La cruna dell'ago del governo

Parte da qui la sfida che attende Rifondazione: «L'esistenza del governo Berlusconi impone alla nostra radicalità un obiettivo temporalmente prioritario: cacciare il centrodestra e costruire un governo di alternativa». E' adeguata l'alleanza guidata da Prodi? No, «è inadeguata - spiega Bertinotti - noi dobbiamo essere la spina nel fianco dell'opposizione, per arrivare rapidamente alle elezioni anticipate». Da lì la sfida del governo, che «non è il cuore della nostra proposta ma è il mezzo per la costruzione di un'alternativa di società.
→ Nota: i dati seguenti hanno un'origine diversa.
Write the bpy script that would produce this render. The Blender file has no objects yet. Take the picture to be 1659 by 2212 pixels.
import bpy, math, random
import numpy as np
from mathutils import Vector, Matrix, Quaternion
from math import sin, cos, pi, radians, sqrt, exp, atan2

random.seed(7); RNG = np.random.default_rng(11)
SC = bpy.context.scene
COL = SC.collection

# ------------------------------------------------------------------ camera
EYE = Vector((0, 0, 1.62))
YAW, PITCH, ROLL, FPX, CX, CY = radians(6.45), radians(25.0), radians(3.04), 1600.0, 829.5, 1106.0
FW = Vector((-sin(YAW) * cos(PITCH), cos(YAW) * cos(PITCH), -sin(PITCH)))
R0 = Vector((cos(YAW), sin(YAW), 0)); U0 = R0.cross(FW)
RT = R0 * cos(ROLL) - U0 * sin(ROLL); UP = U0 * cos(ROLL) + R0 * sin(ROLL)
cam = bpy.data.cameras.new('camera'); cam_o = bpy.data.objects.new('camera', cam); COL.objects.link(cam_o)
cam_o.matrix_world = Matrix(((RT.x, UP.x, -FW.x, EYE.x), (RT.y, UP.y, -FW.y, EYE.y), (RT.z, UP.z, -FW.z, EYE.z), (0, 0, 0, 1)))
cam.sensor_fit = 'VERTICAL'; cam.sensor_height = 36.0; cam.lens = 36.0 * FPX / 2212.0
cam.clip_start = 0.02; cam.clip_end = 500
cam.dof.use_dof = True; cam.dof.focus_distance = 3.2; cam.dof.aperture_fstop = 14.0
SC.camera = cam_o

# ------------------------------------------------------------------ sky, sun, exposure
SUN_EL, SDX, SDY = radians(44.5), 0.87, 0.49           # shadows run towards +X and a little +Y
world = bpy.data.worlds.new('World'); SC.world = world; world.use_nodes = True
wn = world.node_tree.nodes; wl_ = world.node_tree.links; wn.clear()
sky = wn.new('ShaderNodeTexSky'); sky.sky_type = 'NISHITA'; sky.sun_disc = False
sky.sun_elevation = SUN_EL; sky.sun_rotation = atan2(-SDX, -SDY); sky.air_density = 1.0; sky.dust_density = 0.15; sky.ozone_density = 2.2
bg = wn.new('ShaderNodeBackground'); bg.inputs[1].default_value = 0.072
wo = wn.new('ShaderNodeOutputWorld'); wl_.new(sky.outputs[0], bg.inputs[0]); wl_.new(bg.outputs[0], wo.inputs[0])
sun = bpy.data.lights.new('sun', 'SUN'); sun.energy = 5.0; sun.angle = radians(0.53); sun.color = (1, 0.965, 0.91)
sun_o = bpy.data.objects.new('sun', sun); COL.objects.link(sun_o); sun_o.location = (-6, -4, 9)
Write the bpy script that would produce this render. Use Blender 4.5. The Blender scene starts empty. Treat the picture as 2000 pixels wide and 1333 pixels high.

Stare a palazzo Chigi non è un valore assoluto, dipende da cosa si va a fare». E per stabilirlo il programma non basta, è «soltanto un accordo tra partiti, per noi il programma è un processo aperto, una costituente che viva nelle esperienze del paese e da queste costruisca la trasformazione della concezione del governo». «Abbiamo rischiato l'osso del collo quando abbiamo rotto con Prodi - ricorda Bertinotti - ma oggi questo partito è lo stesso che dice: ci riprovo, per cacciare Berlusconi e per tentare di cambiare la politica». Intanto, dice tra gli applausi, «cominciamo con l'abolire la legge 30, la riforma Moratti, la Bossi-Fini....».



L'unità a sinistra non è tra partiti

Bertinotti riconosce che esiste una «sinistra larga, collocata diversamente tra le forze politiche e che tutta insieme vuole spostare l'asse della coalizione prodiana». Per esempio ci sono «convergenze con la sinistra Ds», ma l'altolà a chi propone aggregazioni di partiti come il Pdci arriva forte e chiaro: «Capisco il vostro fastidio - dice Bertinotti alla platea - per le formule misere delle federazioni, delle confederazioni, per gli accrocchi tra i diversi partiti. Noi non vogliamo scimmiottare le forze riformiste. Dobbiamo guardare al territorio, ai movimenti, ai sindacati, alle città». Il cammino inizia da qui.